Okay, now the the big question, how can I get the same behavior (i.e. two IS servers w/client prefix matching) to subscribe and only one getting the document) using JMS Triggers?? JMS does not use the Client prefix configuration in the Broker settings.
Both IS 1 & 2 are processing the JMS triggers twice for each server. not like the local trigger behavior
The JMS Adapter’s MessageListener notifications are not supported in a clustered environment. A new feature was planned to bring JMS capability into IS triggers. pls check with PD if its available in 7.1.1.
Mark, Rob - What has your experience been with IS712 and its utilization of Tangosol and Coherence? Do you still feel that the potential issues caused by using IS’s clustering far outweigh the benefits? Or have you found that wM has fixed the bugginess / querki-ness with previous IS-based clustering?
I haven’t had the opportunity to use IS clustering with the new facilities. From the docs it seems that the underlying technology has changed but the basic features provided are the same. I think it still holds true that one needs to understand what is provided by IS clustering and what is not.
We are currently looking into implementing High Availability for IS 7.1.2 and wanted to know if Clustering is a better option then say Active Passive through some sort of mirroring replication at the OS level.
The idea is to be up 24-7 with as little down time as possible. We don’t really need more processing power but if clustering makes high availability easy it would be a choice.
A load-balanced cluster would provide what you’re looking for. A 3rd party load-balancer in front of 2 or more identically configured IS instances will allow for planned and unplanned outages of any single IS instance. You’ll need to make sure your integrations function properly in such an environment.

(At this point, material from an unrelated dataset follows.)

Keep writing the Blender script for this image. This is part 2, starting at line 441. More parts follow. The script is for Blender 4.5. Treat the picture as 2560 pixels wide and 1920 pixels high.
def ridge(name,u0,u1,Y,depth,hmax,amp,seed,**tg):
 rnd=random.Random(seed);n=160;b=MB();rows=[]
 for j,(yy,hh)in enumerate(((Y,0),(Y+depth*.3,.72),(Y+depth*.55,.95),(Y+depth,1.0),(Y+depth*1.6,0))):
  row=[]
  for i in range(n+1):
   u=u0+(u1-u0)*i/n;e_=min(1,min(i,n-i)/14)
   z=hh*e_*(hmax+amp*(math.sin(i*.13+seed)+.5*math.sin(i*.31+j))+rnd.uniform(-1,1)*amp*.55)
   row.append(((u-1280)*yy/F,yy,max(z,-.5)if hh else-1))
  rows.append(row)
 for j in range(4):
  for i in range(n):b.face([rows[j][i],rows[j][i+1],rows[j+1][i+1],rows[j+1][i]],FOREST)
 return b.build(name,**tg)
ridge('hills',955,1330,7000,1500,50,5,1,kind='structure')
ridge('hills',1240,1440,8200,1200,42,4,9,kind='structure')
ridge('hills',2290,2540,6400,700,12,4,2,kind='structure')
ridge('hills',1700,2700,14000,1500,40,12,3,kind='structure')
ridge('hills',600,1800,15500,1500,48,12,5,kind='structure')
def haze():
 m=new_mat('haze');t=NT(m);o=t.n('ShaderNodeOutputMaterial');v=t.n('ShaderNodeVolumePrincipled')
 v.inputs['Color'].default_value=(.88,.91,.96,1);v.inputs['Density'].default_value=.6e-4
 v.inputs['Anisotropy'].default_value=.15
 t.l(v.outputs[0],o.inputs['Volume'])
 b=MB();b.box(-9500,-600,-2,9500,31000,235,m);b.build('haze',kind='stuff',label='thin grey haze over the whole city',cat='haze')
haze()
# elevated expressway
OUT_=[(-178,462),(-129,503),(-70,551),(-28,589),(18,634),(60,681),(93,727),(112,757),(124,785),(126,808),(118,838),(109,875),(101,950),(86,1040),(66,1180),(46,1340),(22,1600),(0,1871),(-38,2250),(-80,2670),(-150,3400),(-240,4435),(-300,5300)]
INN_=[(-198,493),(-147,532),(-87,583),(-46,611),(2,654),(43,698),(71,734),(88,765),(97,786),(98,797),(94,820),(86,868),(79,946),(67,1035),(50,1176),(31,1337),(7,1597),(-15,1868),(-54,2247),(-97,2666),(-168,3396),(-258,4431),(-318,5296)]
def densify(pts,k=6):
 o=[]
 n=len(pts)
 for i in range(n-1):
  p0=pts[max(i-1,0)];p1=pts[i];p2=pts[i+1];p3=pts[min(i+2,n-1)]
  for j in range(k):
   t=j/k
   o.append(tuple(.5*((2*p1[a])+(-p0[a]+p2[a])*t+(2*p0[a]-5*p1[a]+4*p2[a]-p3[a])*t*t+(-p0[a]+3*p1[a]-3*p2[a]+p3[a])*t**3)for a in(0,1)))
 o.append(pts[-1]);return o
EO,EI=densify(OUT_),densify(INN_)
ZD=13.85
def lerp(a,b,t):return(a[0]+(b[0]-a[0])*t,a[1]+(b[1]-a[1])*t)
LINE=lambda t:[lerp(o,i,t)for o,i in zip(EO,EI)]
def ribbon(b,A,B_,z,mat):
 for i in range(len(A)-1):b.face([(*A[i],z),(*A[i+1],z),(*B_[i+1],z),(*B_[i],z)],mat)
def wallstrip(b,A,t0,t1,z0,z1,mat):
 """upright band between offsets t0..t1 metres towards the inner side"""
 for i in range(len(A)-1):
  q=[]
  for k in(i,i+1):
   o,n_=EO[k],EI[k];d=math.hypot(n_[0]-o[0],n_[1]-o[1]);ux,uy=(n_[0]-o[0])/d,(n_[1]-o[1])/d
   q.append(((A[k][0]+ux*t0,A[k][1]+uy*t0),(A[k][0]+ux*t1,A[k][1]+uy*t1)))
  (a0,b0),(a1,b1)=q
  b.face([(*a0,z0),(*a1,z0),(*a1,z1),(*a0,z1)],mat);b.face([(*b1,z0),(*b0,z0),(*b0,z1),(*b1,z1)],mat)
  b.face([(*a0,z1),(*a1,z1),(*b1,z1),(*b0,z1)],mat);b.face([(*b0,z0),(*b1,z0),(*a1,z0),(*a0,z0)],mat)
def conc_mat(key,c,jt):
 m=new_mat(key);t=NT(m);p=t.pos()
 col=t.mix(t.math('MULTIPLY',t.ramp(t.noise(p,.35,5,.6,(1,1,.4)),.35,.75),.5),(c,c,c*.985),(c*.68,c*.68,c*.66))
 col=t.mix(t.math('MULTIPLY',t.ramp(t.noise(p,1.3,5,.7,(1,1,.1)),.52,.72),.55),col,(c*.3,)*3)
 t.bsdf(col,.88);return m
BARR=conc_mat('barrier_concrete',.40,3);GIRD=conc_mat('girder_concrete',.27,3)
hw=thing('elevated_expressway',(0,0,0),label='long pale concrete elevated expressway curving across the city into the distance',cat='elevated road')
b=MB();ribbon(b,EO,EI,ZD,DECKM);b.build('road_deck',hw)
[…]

Package replication does not rely on IS clustering. Critical to success is that each IS instance in the load-balanced cluster should have the same configuration and the same set of packages.
If you use a load-balanced cluster, you may need one or more features provided by IS clustering. The key is to understand what IS clustering provides and whether or not any of your integrations need any of those features.

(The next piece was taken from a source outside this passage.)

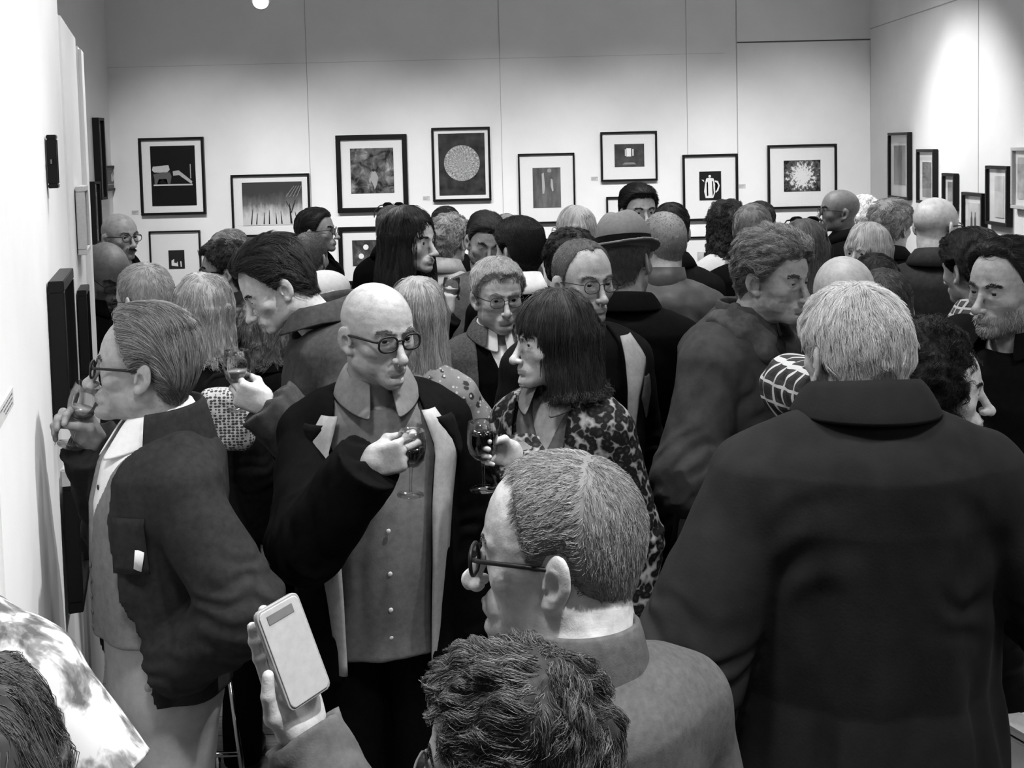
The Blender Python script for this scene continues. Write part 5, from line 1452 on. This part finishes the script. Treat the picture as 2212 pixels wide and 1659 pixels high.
# hats and worn things
v = PR['hat']
def felt(p):
    q = p - np.array((0, .01, .0), F32)
    c = ell(q, (0, 0, .085), (.09, .112, .1)); c = np.maximum(c, F32(.04) - q[:, 2])
    c = smax(c, -ell(q, (0, .0, .2), (.02, .1, .035)), .03)
    c = smax(c, -ell(q, (.055, -.09, .165), (.03, .05, .04)), .03)
    c = smax(c, -ell(q, (-.055, -.09, .165), (.03, .05, .04)), .03)
    k = np.sqrt((q[:, 0] / .122) ** 2 + (q[:, 1] / .148) ** 2); zb = .044 + .02 * np.abs(q[:, 0] / .13) ** 2 - .012 * (q[:, 1] / -.16)
    b = np.maximum((k - 1) * .13, np.abs(q[:, 2] - zb) - .0045)
    return smin(c, b, .012).astype(F32)
ht_ = child_sdf(v, 'hat', felt, (-.15, -.17, .03), (.15, .19, .19), .0045, cloth('grey_felt', .17, .15, 80))
a = np.linspace(0, 2 * math.pi, 40, endpoint=False)
G2 = np.stack([np.stack([.0935 * np.cos(a) * s_, .01 + .1165 * np.sin(a) * s_, np.full(40, z_)], 1) for z_, s_ in ((.055, .985), (.085, 1.0))])
V, Fc, m = grid(np.concatenate([G2, G2[:, :1]], 1)); mk('hat_band', [(v['hm'](V), Fc, 0)], [MT['ink']], ht_)
v = PR['flatcap']
child_sdf(v, 'cap', lambda p: np.maximum(ell(p, (0, -.01, .06), (.1, .125, .075)), F32(.045) - p[:, 2] + F32(.1) * p[:, 1]), (-.13, -.16, .02), (.13, .14, .15), .006, cloth('pale_cap', .5, .08))
child_sdf(v, 'cap_band', lambda p: np.maximum(ell(p, (0, .0, .04), (.09, .112, .08)), np.abs(p[:, 2] - .035) - .016), (-.13, -.16, .0), (.13, .14, .08), .005, MT['ink'])
for nme, kd, dy, dz, pr_ in (('sunhead', 'thick', .05, .098, 20), ('shades', 'thick', .055, .098, 20), ('beard', 'thin', .06, .1, 20)):
    v = PR[nme]; h0 = v['hm']
    eyeglasses(v['o'], (lambda V, h0=h0, dy=dy, dz=dz: h0(np.asarray(V) @ rotx(rad(-18)).T + np.array((0, dy - .0, dz)))), kd, False, face(w=1.12), plain('dark_lens', .01, .15, .5) if nme != 'beard' else None).name = 'sunglasses' if nme != 'beard' else 'eyeglasses_on_head'
v = PR['curlywoman']
for c in ((.085, -.01, .075), (.08, .03, .045)):
    V, Fc, m = sphere((0, 0, 0), 1, 14); mk('hair_clip', [(v['hm'](V * np.array((.012, .02, .011)) + np.array(c) * 1.32), Fc, 0)], [plain('shiny_clip', .35, .15, .6)], kid(v, 'hair'))

# ------------------------------------------------------------------ things held and standing about
GL = glassmat('wine_glass_clear', .75, .95)
def wine_glass(base, axis, label, wine=None, level=.5, s=1.0):
    axis = np.asarray(axis, float); axis /= np.linalg.norm(axis); u, v_ = frame_of(axis); M = np.stack([u, v_, axis], 1) * s
    o = empty('wine_glass', base); tag(o, label, 'wine glass', 'glasses held by guests')
    bowl = [(.004, .064), (.018, .068), (.03, .082), (.0345, .105), (.034, .125), (.0305, .15), (.0293, .1505), (.0325, .125), (.033, .105), (.0285, .084), (.016, .071), (.001, .069)]
    for nm, prof in (('bowl', bowl), ('stem', [(.0035, .005), (.003, .03), (.0035, .0645)]), ('foot', [(.001, 0), (.031, .0), (.031, .002), (.006, .006), (.0035, .008)])):
        V, Fc, m = lathe(prof, 28); mk(nm, [(V @ M.T, Fc, 0)], [GL], o)
    if wine is not None:
        zt = .072 + .07 * level; zz = np.linspace(.0715, zt, 8)
        rr = np.interp(zz, [.0715, .084, .105, .125, .15], [.015, .0278, .0323, .0318, .029])
        prof = [(.001, .0713)] + list(zip(rr, zz)) + [(.001, zt)]
        V, Fc, m = lathe(prof, 28); mk('wine', [(V @ M.T, Fc, 0)], [plain('wine', wine, .05, .6)], o)
    return o
def held(R, sd, along=.088, out=.04, down=.0):
    h = R['hands'][sd]; Fd = R['Rb'] @ (h['F'] / np.linalg.norm(h['F'])); Nd = h['N'] - h['F'] * np.dot(h['F'], h['N']) / np.dot(h['F'], h['F']); Nd = R['Rb'] @ (Nd / np.linalg.norm(Nd))
    th = np.cross(Fd, Nd) if sd == 'R' else np.cross(Nd, Fd)
    W = to_world(R, h['W'])
    return W + Fd * along + Nd * out, Fd, Nd, th
c, Fd, Nd, th = held(PR['bald'], 'R'); wine_glass(c - np.array((0, 0, .105)), (.05, 0, 1), 'glass of red wine in the hand of the bald man in the grey shirt', .012, .55)
c, Fd, Nd, th = held(PR['bob'], 'R'); wine_glass(c - np.array((0, 0, .1)), (0, 0, 1), 'glass of dark drink in the hand of the woman in leopard print', .008, .85, 1.12)
c, Fd, Nd, th = held(PR['young'], 'L'); wine_glass(c - np.array((0, 0, .06)), (0, 0, 1), 'glass of white wine in the hand of the young bowed man', .3, .4, 1.05)
c, Fd, Nd, th = held(PR['longhair'], 'R', .08, .035); wine_glass(c - np.array((0, 0, .09)), (.05, 0, 1), 'glass in the raised hand of the long-haired smiling woman', .3, .5)
c, Fd, Nd, th = held(PR['vest'], 'R', .085, .035); wine_glass(at(152, 962, 2.55), np.array(at(190, 838, 2.55)) - np.array(at(152, 962, 2.55)), 'tilted wine glass at the lips of the man in the waistcoat', .35, .3)
c, Fd, Nd, th = held(PR['beard'], 'R', .085, .04)
o = empty('tumbler', c - np.array((0, 0, .05))); tag(o, 'patterned clear tumbler held at the right edge by the grey-bearded man', 'tumbler')
V, Fc, m = lathe([(.001, 0), (.032, 0), (.04, .1), (.043, .145), (.041, .145), (.038, .1), (.03, .006), (.001, .006)], 28); mk('cup', [(V, Fc, 0)], [GL], o)
V, Fc, m = lathe([(.0325, .012), (.0405, .1), (.0403, .1), (.032, .012)], 28); mk('printed_band', [(V, Fc, 0)], [patt('tumbler_pattern', lambda nt, v: ramp(nt, voro(nt, v, 60), [(.3, .05), (.5, .7)]), .2)], o)
V, Fc, m = lathe([(.0435, .143), (.0435, .147), (.0405, .147), (.0405, .143)], 28); mk('rim', [(V, Fc, 0)], [plain('white_rim', .8, .2)], o)

# phone
R = PR['phone']; c, Fd, Nd, th = held(R, 'L', .108, .034)
zx = Fd + np.array((-.06, 0, 0)); zx /= np.linalg.norm(zx); ny = Nd - zx * np.dot(zx, Nd); ny /= np.linalg.norm(ny); xx = np.cross(zx, ny)
M = (np.stack([xx, ny, zx], 1), np.zeros(3))
o = empty('phone', c); tag(o, 'pale smartphone held up in a hand at the lower left', 'phone')
def slab(hx, hz, t, r): return lambda p: np.maximum(rbox(np.stack([p[:, 0], 0 * p[:, 0], p[:, 2]], 1), (0, 0, 0), (hx, 1, hz), r), np.abs(p[:, 1]) - F32(t)).astype(F32)
V, Q = mesh_sdf(slab(.032, .063, .0042, .009), (-.04, -.012, -.072), (.04, .012, .072), .0016); mk('case', [(V @ M[0].T, Q, 0)], [plain('phone_case', .3, .3, .5)], o)
V, Q = mesh_sdf(slab(.029, .06, .0012, .007), (-.04, -.006, -.072), (.04, .006, .072), .0014); mk('screen', [((V + np.array((0, .0046, 0))) @ M[0].T, Q, 0)], [plain('phone_screen', .42, .15, .5)], o)
mk('camera_strip', [bevbox((-.02, .0055, .042), (.018, .0066, .053), .0004, 0, M)], plain('phone_band', .16, .2, .5), o, False)

# handbag
R = PR['blondeback']
bw = at(490, 905, 3.52)
o = empty('handbag', bw); tag(o, 'woven light and dark handbag hanging by the blonde woman in black', 'handbag')
V, Q = mesh_sdf(lambda p: rbox(p, (0, 0, 0), (.085, .04, .1), .035) + F32(.003) * vnoise(p, (60,) * 3), (-.11, -.07, -.13), (.11, .07, .13), .007)
mk('bag_body', [(V, Q, 0)], [patt('woven_straw', lambda nt, v: mixc(nt, mathn(nt, 'LESS_THAN', voro(nt, mapv(nt, v, (1, 1, 1.4)), 75, rnd=.3), .42), .5, .06))], o)
mk('strap', [tube([(-.07, 0, .08), (-.068, .01, .11), (-.04, .02, .135), (.0, .02, .142), (.04, .02, .135), (.068, .01, .11), (.07, 0, .08)], .009, 8)], MT['ink'], o)

# chrome stand and display table
o = empty('metal_stand', (*at(515, 1650, 3.55)[:2], 0)); tag(o, 'slim chrome stand with crossbar on the floor by the beige trousers', 'stand')
A = at(497, 1470, 3.55) - np.array(o.location); B = at(523, 1665, 3.55) - np.array(o.location); B2 = np.array((B[0] + .02, B[1], .0)); cr = plain('chrome', .55, .15, .5, 1.0)
mk('upright', [tube([A, B, B2], .0095, 10)], cr, o)
c0 = at(515, 1628, 3.55) - np.array(o.location); c1 = at(400, 1633, 3.55) - np.array(o.location)
mk('crossbar', [tube([c0, c1], .0095, 10)], cr, o)
c2 = c0 + (c1 - c0) * .38; mk('leg', [tube([c2, (c2[0], c2[1], .0)], .008, 10)], cr, o)
mk('leg', [tube([c1, (c1[0], c1[1], .0)], .008, 10)], cr, o)

tz = .9; A3 = np.array((.985, 2.3)); tr = rad(-20)
M = (rotz(-tr), np.array((A3[0], A3[1], 0)))
o = empty('display_counter', (A3[0], A3[1], 0), 0); tag(o, 'white display counter in the bottom right corner', 'counter')
M0 = (rotz(rad(24)), np.zeros(3))
mk('countertop', [bevbox((-.006, -.62, tz - .035), (.6, 0, tz), .003, 0, M0)], plain('white_laminate', .75, .35), o, False)
mk('cabinet', [bevbox((.0, -.6, .0), (.58, -.02, tz - .045), .003, 0, M0)], plain('white_laminate', .75, .35), o, False)
mk('shadow_gap', [box((.006, -.594, tz - .045), (.574, -.026, tz - .035), 0, M0)], plain('dark_gap', .02, .8), o, False)
p_ = on_plane(2172, 1556, (0, 0, tz), (0, 0, 1))
lf = mk('leaflet', [box((-.03, -.05, 0), (.03, .05, .002))], plain('leaflet_paper', .5, .6), None, False)
lf.location = (p_[0] + .02, p_[1], tz + .0005); lf.rotation_euler = (0, 0, .4); tag(lf, 'grey printed leaflet lying on the white display counter', 'leaflet')
# ------------------------------------------------------------------ lighting
sc = bpy.context.scene
w = bpy.data.worlds.new('world'); sc.world = w; w.use_nodes = True
w.node_tree.nodes['Background'].inputs[0].default_value = (.5, .5, .5, 1); w.node_tree.nodes['Background'].inputs[1].default_value = .0
la = at(563, 3, 6.2)
track_light(la, (-.9, 3.0, 1.2), 'small glowing spotlight at the top edge of the photo', 40, 75, .8)
for x in (-2.2, -1.15, -.1, .95, 2.0):
    track_light((x, 5.7, 3.66), (x + .05, YB, 1.0), 'ceiling spotlight above the frame aimed at the back wall', 185, 62, 1.0)
for y in (4.3, 6.25):
    track_light((1.1, y, 3.66), (XR, y + .05, 1.6), 'ceiling spotlight above the frame aimed at the right wall', 190, 56, .8)
for y in (1.0, 2.5):
    track_light((.6, y, 3.66), (-.288 - .3203 * y, y, 1.0), 'ceiling spotlight above the frame aimed at the left partition', 215, 70, .9)
for x, y in ((-.7, 3.4), (.9, 3.6), (-.6, 1.2), (1.3, 1.2), (-1.3, 5.2), (.7, 5.4)):
    track_light((x, y, 3.66), (x + .1, y + .3, 0), 'ceiling spotlight above the frame aimed at the crowd', 112, 120, .9, .2)
for x in (-.3, 1.5):  # added frontal fill, out of view, to brighten faces turned to the camera
    track_light((x, -1.9, 3.5), (x * .6, 3.2, 1.5), 'added fill spotlight behind the camera aimed at the faces', 18, 70, .9, .25)
vs = sc.view_settings
sc.view_settings.view_transform = 'Standard'; vs.look = 'None'; vs.gamma = 1.0; vs.use_curve_mapping = False
vs.exposure = 0.35
sc.cycles.max_bounces = 6; sc.cycles.diffuse_bounces = 4; sc.cycles.transparent_max_bounces = 12; sc.cycles.caustics_reflective = False; sc.cycles.caustics_refractive = False
sc.cycles.use_adaptive_sampling = True; sc.cycles.adaptive_threshold = .04; sc.cycles.use_denoising = True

We are currently planning on exploring package replication with an external load balancer.
The plan as it stands is to have two identical IS machines running and replicate packages between the machines (hopefully automatically through IS). Only one will get traffic (act as primary). In the event of a failure (IS or Hardware) we will reroute traffic to the second server. This should keep us within our SLA (we are still negotiating timeframes).
We only use IS and Trading Networks for document processing so we should be ok.
The secondary IS would be for emergency if the primary went down. Our transaction volume is low but we need very good up time. The idea is to have a secondary ready to become primary in less than a minute.
At this point we would not use IS clustering at all as I am looking for a really simple solution to High Availability. (Sorry this discussion probably doesnt belong in your Cluster thread… )
Did not know that yet. I will try to track down the docs on this.
I read up on the scheduled tasks and I am pretty sure they can be controlled per node.
TN doesn’t call it clustering, but it is basically both IS instances sharing the same TN DB and being configured to notify each other when TN items change (profiles, doc types, etc.). Just wanted to mention that in case the lack of “TN cluster” in the docs causes confusion.
“I read up on the scheduled tasks and I am pretty sure they can be controlled per node.”
Yes. Indeed, the tasks on one node have no idea that another node even exists. So you’ll need to decide if the tasks on the secondary node can be enabled or not. Some of your integrations may be such that only one at a time can be running.
“the tasks on one node have no idea that another node even exists. So you’ll need to decide if the tasks on the secondary node can be enabled or not. Some of your integrations may be such that only one at a time can be running”…
If the scheduler if you set the “Any cluster node” then each of IS nodes (that are in cluster) know it running on the one of the node and not chance of duplicate thread running as far I seen the behavior on 712 case and no issues noticed with the “Any” setting:
May be my understanding the above comment might be wrong…sorry just in case:
I’m interested on this topic. Currently, we have a ver simplistic architecture. We have two clustered Integration Servers. If I don’t clustered the two IS, then how can I be sure that the scheduled tasks will not overlap? Basically, I don’t want the second IS process the same file if the first IS hasn’t completed yet.
Yet another approach is to implement a “poor man’s” cluster-aware facility (I’ve done this in a couple of places)–Modify your scheduled services to check a config file. In that file is a list of the IS instances, in order or primary to secondary, etc. When the scheduled service runs on a given instance, it loads that file. If the first name in the list matches its own name, it continues. If the first name doesn’t match, then it pings the other IS instance. If the other instance responds, the service stops. If the other instance does not respond, the service checks the next name in the list. When it finds its own name and all instances that are above it in the list have failed to respond, it continues to run.
When the other instance in the list responds and instance that ran scheduled service stops execution, how would it let know other instance to run the job that responded?